7. The communications cable according to claim 6, further comprising: a shielding layer surrounding said first twisted pair, and located within said jacket, to form a shielded twisted pair cable.

8. The communications cable according to claim 1, wherein said communications carrying medium includes a central conductor surrounded by a dielectric material surrounded by a shielding layer, such that said communications carry medium in combination with said jacket causes said communications cable to be a coaxial cable.

9. The communications cable according to claim 1, wherein said communications carrying medium includes at least one optical fiber and one or more strength members, such that said communications carry medium in combination with said jacket causes said communications cable to be a fiber optic cable.

10. The communication cable according to claim 1, wherein said polymer includes other additives therein beside said microencapsulated AOM additive.

11. The communication cable according to claim 10, wherein said other additives include at least one of an additional flame retardant additive and an ultraviolet (UV) light resistance additive.

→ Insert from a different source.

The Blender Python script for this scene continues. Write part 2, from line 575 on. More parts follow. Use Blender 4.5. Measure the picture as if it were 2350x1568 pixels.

12. The communications cable according to claim 1, wherein said communications cable achieves the requirements of National Fire Protection Association 262: Standard Method of Test for Flame Travel and Smoke of Wires and Cables for Use in Air-Handling Spaces or the flame test specified by Underwriters Laboratories Inc. UL-910.

13. The communications cable according to claim 1, wherein said polymer is foamed to reduce the dielectric constant of said polymer.

14. A communications cable comprising: a communications carrying medium including a first insulated conductor and a second insulated conductor, wherein said first insulated conductor is twisted with said second insulated conductor to form a first twisted pair;an inner jacket surrounding said first twisted pair; andan outer jacket surrounding said inner jacket, wherein said outer jacket is formed of a polymer having a microencapsulated ammonium octamolybdate (AOM) additive therein.

15. The communications cable according to claim 14, further comprising: a shielding layer surrounding said inner jacket and being surrounded by said outer jacket.

16. The communications cable according to claim 14, wherein said inner jacket is formed of a material including polyvinyl chloride (PVC).

17. The communications cable according to claim 16, wherein said polymer of said outer jacket includes fluorinated ethylene propylene (FEP).

18. A method of making a communications cable comprising: feeding a communications carrying medium from a reel; andextruding an outer jacket around the communications carrying medium, wherein the outer jacket is formed of a polymer having a microencapsulated ammonium octamolybdate (AOM) additive therein.

19. The method according to claim 18, wherein said extruding operation includes melting pellets formed of the polymer with the AOM additive already within the pellets to form a compound, and passing the compound through an extrusion die to form the outer jacket surrounding the communications carrying medium.

20. The method according to claim 18, further comprising: extruding an inner jacket around the communications carrying medium prior to extruding the outer jacket, such that the outer jacket surrounds the inner jacket.